Я и теперь не могу взять в толк: откуда в Вологодской губернии, на Архангельской дороге, взялся верблюд? Но могу уверить, что я видел его не во сне, а наяву, – видел его большие, спокойные глаза, его шершавую, темно-рыжеватую морду, видел так ясно, как теперь вижу мою чернильницу, даже слышал его отрывистый дикий крик, когда проводили его мимо постоялого двора. Откуда его вели, куда и зачем, – я и теперь не знаю...
Еще одно воспоминание, одно сказанье из того давнего времени.
Тогда, по случаю войны с турками, собиралось народное ополчение, и мой отец поступил офицером в Кадниковскую дружину. Несмотря на то, что в ту пору отцу моему было уже за 50 лет, он мне казался молодцом, когда я увидел его в ополченской форме – в сером казакине с косым воротом, в серых шароварах, заправленных в длинные, походные сапоги, подпоясанного шелковым пунцовым кушаком и с саблей на перевязи.
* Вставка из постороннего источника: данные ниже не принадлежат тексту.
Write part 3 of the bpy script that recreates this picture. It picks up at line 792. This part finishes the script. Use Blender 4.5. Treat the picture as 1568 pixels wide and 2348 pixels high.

В этом костюме он показался мне человеком гораздо более внушительного вида, чем в то время, когда он надевал свое черное штатское платье, украшенное на груди орденом, увешанное разными крестами и знаками отличия.
Помню, как однажды летом, уже под вечер, приехал ночевать к нам в Миролюбово дружинный начальник, М. А. Зубов – высокий старик, с гладко выстриженными, седоватыми волосами и усами, опущенными книзу. Мы узнали, что дружина, по дороге в Вологду, расположилась на ночлег в соседних деревнях и сеновалах. Дружинное знамя, новенькое, блестевшее золотом, принесли к нам в дом, в залу, и там поставили его, прислонив к стене. У знамени стоял часовой с ружьем, и наша прислуга, помню, с величайшим любопытством и недоумением заглядывала на свернутое знамя, на его черное древко и на часового, неподвижно, как статуя, стоявшего перед ним с ружьем... Утром ратники потянулись мимо наших ворот; толпы родных провожали их в город. Зубов и отец мой уехали вслед за дружиной...
Скажу здесь кстати несколько слов о родных моего отца. Предки его были скромные, неизвестные труженики.
Дед мой с отцовской стороны, Михаил Андреевич, был, впрочем, в своем роде человек довольно замечательный. Сын бедного сельского священника, он, по окончании курса в вологодской семинарии, отправился пешком доучиваться в Москву и здесь поступил в Славяно-греко-латинскую Академию, а по окончании академического курса слушал лекции в Московском университете. По выходе из университета он несколько времени давал уроки в домах тогдашней московской знати, а затем был сделан смотрителем, т.е., по нынешнему, инспектором вологодской гимназии и учителем греческого и французского языка. Он первый стал преподавать в вологодской семинарии французский язык: до него кафедры этого языка не существовало.
Очевидно, дед мой был человек энергичный, даровитый, с сильным характером, но, как видно, не честолюбивый… Он много писал и в прозе и в стихах; особенно легко давались ему стихи. Стихами он даже переписывался со своими сановитыми друзьями. Он, между прочим, был в очень дружеских отношениях и состоял в постоянной переписке с Петром Васильевичем Лопухиным, занимавшим в ту пору какой-то важный пост. Вологжане за различные заслуги избрали моего деда в «именитые» граждане г. Вологды, и добрая память о нем долго сохранялась в среде вологодских старожилов начала прошлого столетия...
Если действительно некоторые наши душевные, так же, как и физические качества мы получаем в наследство от предков, то я могу думать, что свою раннюю страсть к книжным занятиям и к писательству я получил в наследство, вместе с настойчивостью и упрямством, именно от моего деда по отцу.